There are plenty of billionaires with names you'd not recognize.
premise rejected
You seem to be arguing that only billionaires can rationally hate other billionaires, and anyone who is not on that level can't be rational, because they don't understand what's going on with billionaires. If they they did, they too would be billionaires. This might be narrowly correct in pure business terms, but the problem is that you subordinate everything else to the most unusual characteristic. It's like arguing that the controversial political opinions of a successful athlete aren't subject to debate, because critics haven't won any sportsball championships.
I wonder, what could be a rational hate?
Personally I also wonder what is the supposed rationality behind any society granting some becoming billionaires. All the more when there is no social enforcement loop that ensure that the gap between richest and poorest remain in decent state. Otherwise the hate of the richest is an obvious outcome of the inequity structure.
Personally, I'm pretty much an "anti-hate" absolutist, but I recognize that a lot of people in this audience aren't, so I'm leaving room for "rational hate" which is maybe something like "this person did something bad, so I hate them" versus "this person belongs to a group, and some people in that group have done bad things, ergo I hate this person" which is the explicit reasoning in the comment that I originally replied to.
> Personally I also wonder what is the supposed rationality behind any society granting some becoming billionaires. All the more when there is no social enforcement loop that ensure that the gap between richest and poorest remain in decent state.
Yeah, I empathize with this.
> Otherwise the hate of the richest is an obvious outcome of the inequity structure.
It may be "an obvious outcome", but it doesn't mean it's rational. It's certainly not a moral outcome.
As far as I can tell Musk is currently self-destructing for no apparent reason -- how is that best for him?
Some of the questionable stuff he's been doing for a while has obvious upsides for him. Lying about the capabilities of your products and market manipulation are both obviously nice if you can get away with it. So is demonstratively skirting laws and regulations. Similarly, building a reputation for going after people who did something that contravened your personal interests, even if doing so was their professional or legal duty, has its benefits. It encourages careful consideration of whether dereliction of duty would not be preferable over getting in your way. All these are demonstrations of strength.
But streisanding elonjet just looks weak and pathetic. As does trying to stiff your suppliers.
If you build up a reputation for being completely unprincipled and erratic, and try to wheedle out of both your word and your legal obligations even in cases when you probably can't get away with it and there is not even a particularly compelling reason to try to do so in the first place; well -- surely that can only hurt your brand and also mean that people who would otherwise have done business with you won't or will now only do so on much less favorable terms?
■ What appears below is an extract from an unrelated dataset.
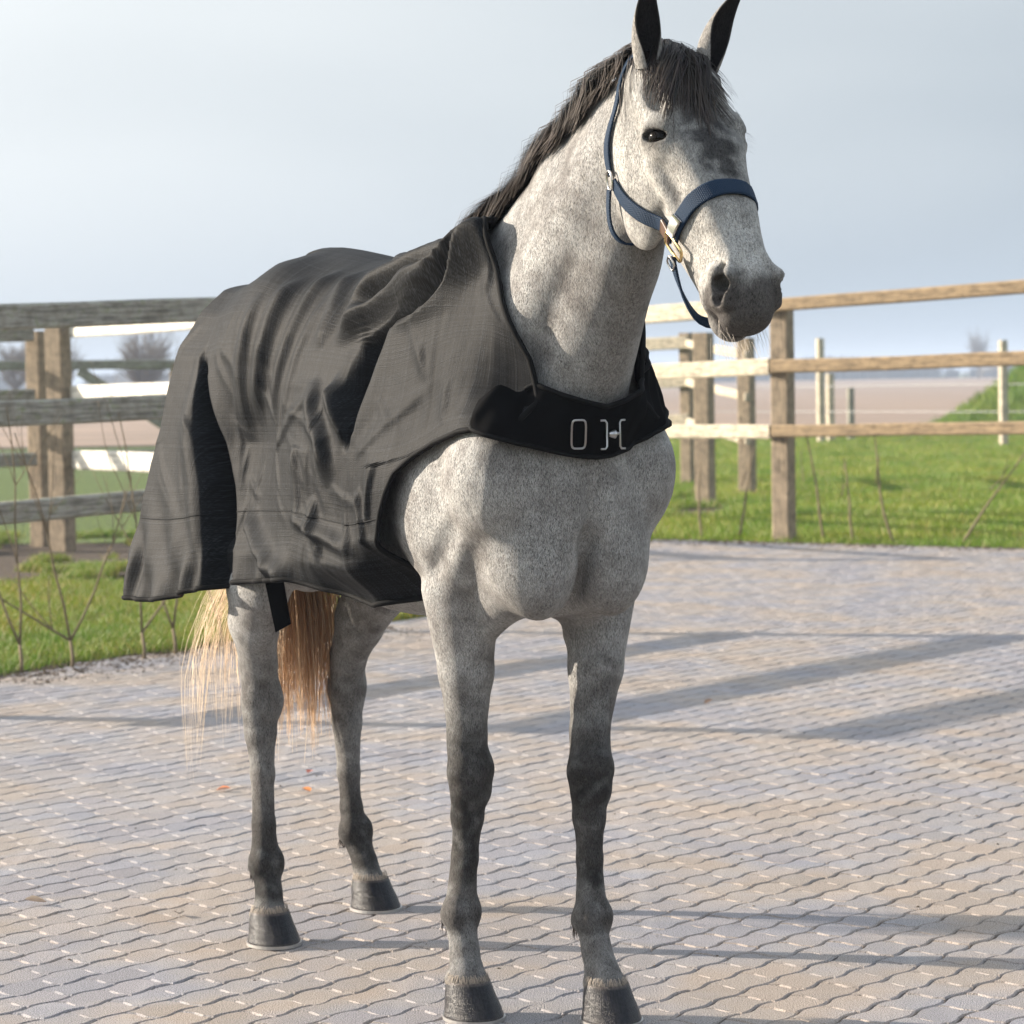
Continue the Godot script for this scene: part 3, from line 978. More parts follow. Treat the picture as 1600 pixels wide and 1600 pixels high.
func make_field() -> void:
	var t := Prim.new()
	t.kind = 2
	t.k = 0.02
	for i in 61:
		var x := -1.38 + 1.5 * i / 60.0
		var top := spline(TRUNK_X, TRUNK_TOP, x)
		var bot := spline(TRUNK_X, TRUNK_BOT, x)
		t.tab.append_array(PackedFloat32Array([(top + bot) / 2, (top - bot) / 2, spline(TRUNK_X, TRUNK_W, x), spline(TRUNK_X, TRUNK_TP, x)]))
	body.append(t)
	# chest and shoulders
	blob(Vector3(0.07, 1.13, 0), Vector3(0.155, 0.27, 0.19), 0.06)
	for s in [1.0, -1.0]:
		blob(Vector3(-1.22, 1.24, 0.10 * s), Vector3(0.20, 0.33, 0.10), 0.06)
		bone(Vector3(-0.13, 1.50, 0.12 * s), Vector3(0.085, 1.17, 0.175 * s), 0.13, 0.07, 0.09, 0.062, 0.07)
		blob(Vector3(0.105, 1.155, 0.165 * s), Vector3(0.085, 0.12, 0.080), 0.05)
		blob(Vector3(-0.125, 1.085, 0.185 * s), Vector3(0.135, 0.165, 0.076), 0.045, Vector3(1, 0.35, 0))
		bone(Vector3(0.075, 1.15, 0.18 * s), Vector3(-0.05, 0.97, 0.165 * s), 0.075, 0.06, 0.07, 0.06, 0.035)
		# pectorals
		blob(Vector3(0.105, 1.03, 0.086 * s), Vector3(0.094, 0.175, 0.094), 0.028, Vector3(1, 0.22, 0))
		bone(Vector3(0.085, 0.97, 0.090 * s), Vector3(-0.07, 0.885, 0.100 * s), 0.085, 0.085, 0.055, 0.050, 0.04)
		bone(Vector3(0.05, 0.92, 0.105 * s), Vector3(-0.085, 0.800, 0.118 * s), 0.045, 0.040, 0.030, 0.022, 0.035)
		# flank to stifle
		blob(Vector3(-0.90, 1.04, 0.15 * s), Vector3(0.14, 0.18, 0.09), 0.05)
	blob(Vector3(-0.10, 0.935, 0), Vector3(0.20, 0.085, 0.10), 0.05)
	bone(Vector3(0.245, 1.16, 0.0), Vector3(0.200, 1.02, 0.0), 0.010, 0.010, 0.014, 0.012, 0.04, Vector3.BACK, true)
	bone(Vector3(0.200, 1.02, 0.0), Vector3(0.090, 0.850, 0.006), 0.014, 0.012, 0.026, 0.022, 0.035, Vector3.BACK, true)
	for s in [1.0, -1.0]:
		bone(Vector3(0.04, 1.045, 0.250 * s), Vector3(-0.055, 0.955, 0.236 * s), 0.014, 0.014, 0.010, 0.010, 0.035, Vector3.BACK, true)
	# neck
	neck_at = body.size()
	var c0 := Vector3(0.03, 1.49, -0.005); var c1 := Vector3(0.23, 1.69, -0.012); var c2 := Vector3(0.37, 1.835, -0.02); var c3 := Vector3(0.475, 1.915, -0.026)
	bone(c0, c1, 0.258, 0.146, 0.192, 0.104, 0.05)
	bone(c1, c2, 0.192, 0.104, 0.135, 0.072, 0.03)
	bone(c2, c3, 0.135, 0.072, 0.098, 0.063, 0.02)
	bone(Vector3(0.405, 1.70, -0.02), Vector3(0.165, 1.31, 0), 0.044, 0.046, 0.075, 0.085, 0.05)
	for s in [1.0, -1.0]:
		bone(Vector3(0.375, 1.73, -0.02 + 0.046 * s), Vector3(0.150, 1.31, 0.056 * s), 0.027, 0.023, 0.054, 0.046, 0.020)
		bone(Vector3(0.36, 1.82, -0.02 + 0.058 * s), Vector3(0.06, 1.40, 0.125 * s), 0.05, 0.026, 0.075, 0.05, 0.03)
	core = body.duplicate()
	# under the rug it sits on fuller hips than the bare loft
	for s in [1.0, -1.0]:
		blob(Vector3(-1.06, 1.42, 0.125 * s), Vector3(0.25, 0.222, 0.125), 0.06)
		blob(Vector3(-1.20, 1.385, 0.125 * s), Vector3(0.20, 0.215, 0.115), 0.06)
	padded = body.duplicate()
	body = core.duplicate()
	make_head()
	skull = body.slice(neck_at)
	make_foreleg(FORE_R)
	make_foreleg(FORE_L)
	make_hindleg(HIND_R)
	make_hindleg(HIND_L)

func hbone(a: Array, b: Array, rn0: float, rz0: float, rn1: float, rz1: float, k := 0.03, cut := false) -> void:
	bone(hp(a[0], a[1], a[2]), hp(b[0], b[1], b[2]), rn0 * HEAD_S, rz0 * HEAD_Z, rn1 * HEAD_S, rz1 * HEAD_Z, k, Vector3.BACK, cut)

func hblob(c: Array, r: Array, k := 0.03, cut := false, tilt := 0.0) -> void:
	blob(hp(c[0], c[1], c[2]), Vector3(r[0] * HEAD_S, r[1] * HEAD_S, r[2] * HEAD_Z), k, HEAD_A * cos(tilt) + HEAD_N * sin(tilt), HEAD_N * cos(tilt) - HEAD_A * sin(tilt), cut)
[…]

Or am I missing something here?
No apparent reason? He bought one of the biggest influence platforms on the planet and roughly simultaneously began heavily pumping the narratives of the MAGA faction, making throwaway declarations of political neutrality.
There's a pretty apparent motivation—advance a particular faction’s political prospects and be visibly seen as a key agent of their success when they fully come to power, and be rewarded for that.
It may be a high risk gamble that could explode before it pays off (its first big chance would be the 2024 election, though it could yield some benefits sooner) but its not completely without apparent purpose.
The "no apparent reason" was not about the what but the how.
Buying one of the biggest influence platforms on the planet makes complete sense, especially if a) it's currently used to advance political ideologies which you can plausibly regard as a real risk to your other business ventures and b) you are a world-class communicator on the platform and that is one of your strongest assets.
So does eliminating (the hostile and plainly incompetent) top management and the majority of the work force.
But in terms of overall execution quality things look a bit like Putin's Ukraine invasion; I'd wager that the majority of erstwhile enthusiastic supporters of the whole thing would probably politely decline front-line participation at this point.